## Direction
In the material below, find all lines with the string "pixels" and copy them.

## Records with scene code
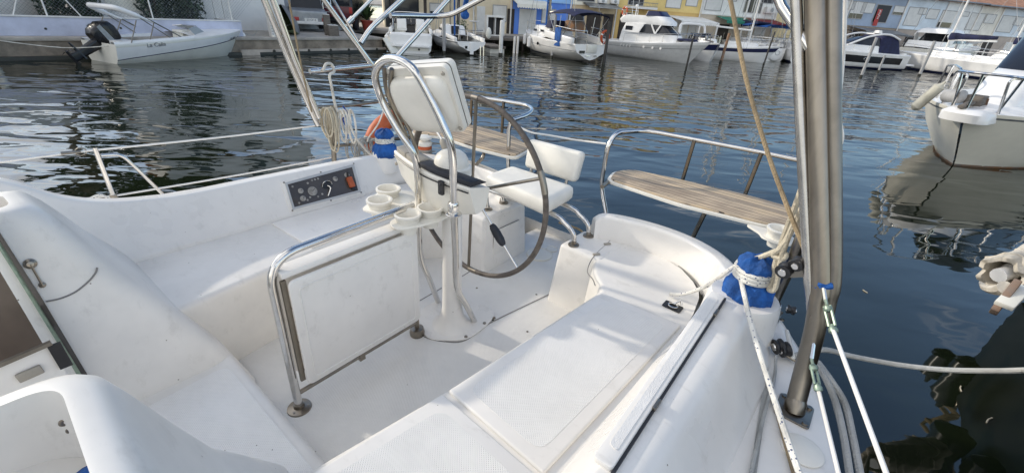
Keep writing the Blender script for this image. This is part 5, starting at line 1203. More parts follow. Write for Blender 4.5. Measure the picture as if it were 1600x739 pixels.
# stored boats ashore behind the left wall
stored(-2.9, -1.9, 5.2, 2.0, .25, 'white boat stored ashore behind the fence at the far left')
stored(.2, -2.3, 4.6, 1.9, .3, 'white boat stored ashore behind the fence above the folded speedboat canopy')
hut = empty('white_hut', qp(3.3, -2.3, QZ), math.atan2(QD.y, QD.x), 'small white hut with a wooden hatch behind the fence', 'hut')
mb = MB(); mb.box((0, 0, 1.2), (2.2, 1.6, 2.4)); mb.build('wall', M['white_r'], hut); mb = MB(); mb.box((0, -.1, 2.45), (2.5, 2.0, .12)); mb.build('roof', M['tin'], hut)
mb = MB(); mb.box((.2, -.82, .95), (1.1, .04, .5)); 
for k in range(3): mb.box((-.15+k*.33, -.85, .95), (.10, .02, .4))
mb.build('hatch', M['hullc'], hut)
wh = empty('white_house', qp(7.6, -7.4, QZ), math.atan2(QD.y, QD.x), 'white panelled house at the end of the lavender wall', 'house')
mb = MB(); mb.box((-1.0, -1.0, 2.6), (6.0, 6, 5.2)); mb.build('wall', M['white_r'], wh)
mb = MB(); mb.loft([[V((-4.3, -4.4, 5.2)), V((2.3, -4.4, 5.2))], [V((-4.3, -1, 6.6)), V((2.3, -1, 6.6))], [V((-4.3, 2.4, 5.2)), V((2.3, 2.4, 5.2))]]); mb.build('roof', M['tile'], wh)
for x in (-2.6, -.4):
    mb = MB(); mb.box((x, -4.02, 3.9), (1.0, .06, 1.2)); w_o = mb.build('window', M['white_p'], wh); mb = MB(); mb.box((x, -4.06, 3.9), (.8, .04, 1.0)); mb.build('pane', M['glass'], w_o)
gt = empty('panel_gate', qp(6.0, -1.6, QZ), math.atan2(QD.y, QD.x), 'tall white panelled gate standing behind the end of the lavender wall', 'gate')
mb = MB()
for k in range(6): mb.box((-1.0+k*.32, 0, 1.1), (.30, .05, 2.2))
mb.build('gate_boards', M['shut'], gt); mb = MB()
for z in (.3, 1.9): mb.box((-.2, .05, z), (1.9, .05, .09))
mb.bar((-.6, -.04, .2), (-.1, -.04, 2.0), .05, .03, V((0, 1, 0))); mb.build('gate_rails', M['white_p'], gt)
cbx = empty('meter_column', qp(7.72, -.35, QZ), math.atan2(QD.y, QD.x), 'narrow white column with a grey scale down its edge at the quay edge', 'column')
mb = MB(); mb.box((0, 0, 1.3), (.34, .3, 2.6)); mb.build('column_body', M['white_p'], cbx, bevel=.01)
mb = MB()
for k in range(24): mb.box((-.12, -.155, .1+k*.1), (.08, .012, .02))
mb.build('scale_marks', M['tin'], cbx)
mb = MB(); 
for x in (-.15, .15): mb.ball((x, -.25, .03), .07, .07, .05)
mb.build('column_feet', M['hullc'], cbx)
for s_, w_, lab in ((2.0, .75, 'dark green clipped hedge behind the wire fence, left of the white hut'), (4.7, .95, 'dark green clipped hedge behind the wire fence, right of the white hut')):
    root = empty('hedge', qp(s_, -1.25, QZ), math.atan2(QD.y, QD.x), lab, 'hedge'); mb = MB(); mb.tube([V((-w_*.5, 0, 0)), V((-w_*.5, 0, 1.2))], .04, 6); mb.tube([V((w_*.5, 0, 0)), V((w_*.5, 0, 1.2))], .04, 6); mb.build('stems', M['bark'], root); mb = MB(); leafcloud(mb, (0, 0, 1.0), w_*1.1, .45, 1.15, 2600, .07, .2); mb.build('foliage', M['leafd'], root, flat=True, weld=False)
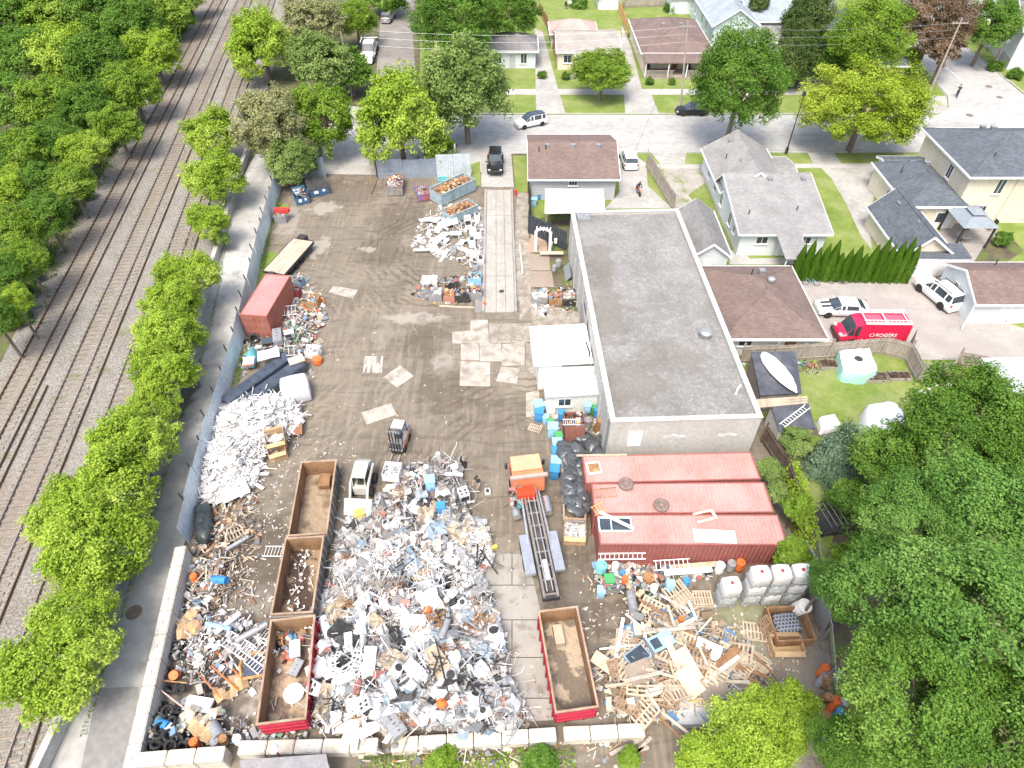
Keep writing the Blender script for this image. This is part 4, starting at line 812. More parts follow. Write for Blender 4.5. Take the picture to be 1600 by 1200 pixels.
boardfence('board_fence',[(1190,690),(1222,740),(1242,795),(1262,860)],1.8,M('dark_old_wood',(.1,.075,.06),(.17,.13,.1),2,.95),'dark leaning old wooden fence right of the red containers',zb=.1,step=.2)
boardfence('lattice_fence',[(1335,700),(1440,688)],1.2,WOODB,'low reddish-brown slatted fence below the white tarpaulin',zb=.12,step=.3)
boardfence('board_fence',[(1010,262),(1036,305),(1052,330)],2.0,WOODG,'grey board fence between the motorcycle drive and the gravel drive')
boardfence('board_fence',[(843,20),(855,45),(869,95)],1.8,WOODB,'tall brown board fence left of the tan-roofed bungalow')
boardfence('board_fence',[(962,5),(976,42),(980,60)],1.8,M('golden_wood',(.42,.25,.1),(.52,.34,.17),2),'golden wooden fence between the bungalow and the porch house')
boardfence('board_fence',[(975,12),(1045,10)],1.7,WOODG,'grey fence across the lawn at the top edge')
boardfence('board_fence',[(826,302),(829,352),(826,364)],2.1,DARK,'dark fence side beside the carport',zb=.03)
boardfence('board_fence',[(826,364),(884,392)],2.3,M('charcoal_panel',(.035,.045,.055),(.06,.07,.08),2,.6),'charcoal panel screen carrying the white arch',zb=.03,step=.3)
boardfence('black_fence',[(1160,177),(1160,168)],1.4,DARK,'short black screen',step=.2) if 0 else None
# black tarped lot fence by the dark conifer
mb=MB(); 
for i in range(12): mb.cb((i*.6,0.1*math.sin(i*1.3),.7),(.62,.05,1.5+.2*math.sin(i*2.2)),rz=.12*math.sin(i*3))
o=mb.build('black_screen',M('black_tarp',(.03,.033,.04),(.09,.1,.11),1,.5)); p=G(1228,138,.12); o.location=p; tag(o,'black tarpaulin screen behind the golden tree, by the sidewalk','screen')
# chain-link / wire fence right
def wirefence(pts,h,label,zb=.1):
    base=G(*pts[0],zb); t=E('wire_fence',label,'fence',base); mb=MB()
    for a,b in zip(pts,pts[1:]):
        p,q=G(*a,zb)-base,G(*b,zb)-base; L_=(q-p).length; d=(q-p)/L_; n_=int(L_/.35)
        mb.tube([p+Vector((0,0,h)),q+Vector((0,0,h))],.03,5)
        for i in range(n_): c=p+d*i*.35; mb.tube([c,c+d*.35+Vector((0,0,h))],.008,3,False); mb.tube([c+Vector((0,0,h)),c+d*.35],.008,3,False)
        for i in range(int(L_/2.5)+1): c=p+d*i*2.5; MB().tube([c,c+Vector((0,0,h+.1))],.045,6).build('post',STEEL,t)
    mb.build('mesh',STEEL,t); return t
wirefence([(1265,870),(1272,930),(1283,1000),(1290,1100)],2,'rusty wire fence along the right side of the yard')
wirefence([(1236,545),(1252,600),(1258,640)],1.2,'low wire fence in the garden behind the warehouse') if 0 else None
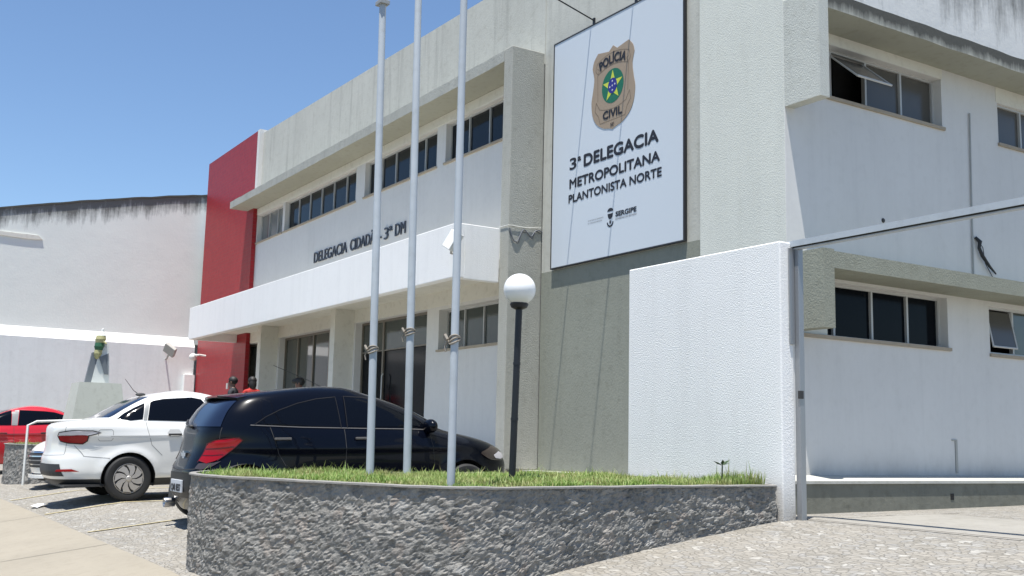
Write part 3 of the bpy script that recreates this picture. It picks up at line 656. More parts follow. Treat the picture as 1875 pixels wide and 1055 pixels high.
# ---------------------------------------------------------------- stone planters
def planter(name, label, outer, ztop, seed, gap=.16, res_=.018, H=58):
    """outer: closed plan outline (ccw), rough stone faces"""
    pl = root(name, label, 'planter', (outer[0][0], outer[0][1], ztop-.6), group='stone planters')
    P = [Vector((x, y, 0)) for x, y in outer]; n = len(P)
    # resample
    res = []
    for i in range(n):
        a, b = P[i], P[(i+1) % n]; k = max(1, int((b-a).length/res_))
        for j in range(k): res.append(a.lerp(b, j/k))
    m = len(res); nor = []
    for i in range(m):
        t_ = (res[(i+5) % m]-res[(i-5) % m]).normalized(); nor.append(Vector((t_.y, -t_.x, 0)))
    rows = []
    for j in range(H+1):
        row = []
        for i in range(m+1):
            p = res[i % m]; q = nor[i % m]; zb = gz(p.x, p.y)-.05; z = zb+(ztop-.012-zb)*j/H
            w_ = Vector((p.x, p.y, z)); wv = w_+.03*noise.noise_vector(w_*7)
            q3 = Vector((wv.x*20+seed, wv.y*20, wv.z*27)); dv, pv = noise.voronoi(q3)
            tl = noise.noise_vector(pv[0]*5.3); df = q3-pv[0]
            dd = .007*max(-1.2, min(1.2, tl.dot(df)*2.2)) + .009*noise.noise(pv[0]*3.1) - .006*max(0, 1-(dv[1]-dv[0])*5) + .012*noise.fractal(w_*3.5, .8, 2.1, 3) + .004*noise.noise(w_*55)
            row.append(tuple(w_+q*(dd-.03)))
        rows.append(row)
    mb = MB(); mb.grid(rows); o = obj('stone_face', mb, M['stone'], pl, fix=False)
    # coping
    mb = MB(); inn = [p-q*gap for p, q in zip(res, nor)]; step = 3
    idx = list(range(0, m, step)); R0 = []
    for i in idx+[idx[0]]:
        p, q = res[i], nor[i]; a = p+q*(-.012+.008*noise.noise(p*5)); b = p-q*.07
        h = ztop+.006*noise.noise(p*4)
        R0.append([(a.x, a.y, ztop-.018), (a.x, a.y, h-.005), (a.x-q.x*.01, a.y-q.y*.01, h), (b.x, b.y, h), (b.x, b.y, ztop-.08)])
    mb.grid(R0); obj('coping', mb, M['concrete'], pl)
    # soil
    mb = MB(); vs = [(res[i].x-nor[i].x*.05, res[i].y-nor[i].y*.05, ztop-.03) for i in idx]; mb.add(vs, [tuple(range(len(vs)))]); obj('soil', mb, M['soil'], pl)
    return pl, [(res[i].x-nor[i].x*.08, res[i].y-nor[i].y*.08) for i in idx]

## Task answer
Keep writing the Blender script for this image. This is part 5, starting at line 1203. More parts follow. Write for Blender 4.5. Measure the picture as if it were 1600x739 pixels.
Keep writing the Blender script for this image. This is part 4, starting at line 812. More parts follow. Write for Blender 4.5. Take the picture to be 1600 by 1200 pixels.
Write part 3 of the bpy script that recreates this picture. It picks up at line 656. More parts follow. Treat the picture as 1875 pixels wide and 1055 pixels high.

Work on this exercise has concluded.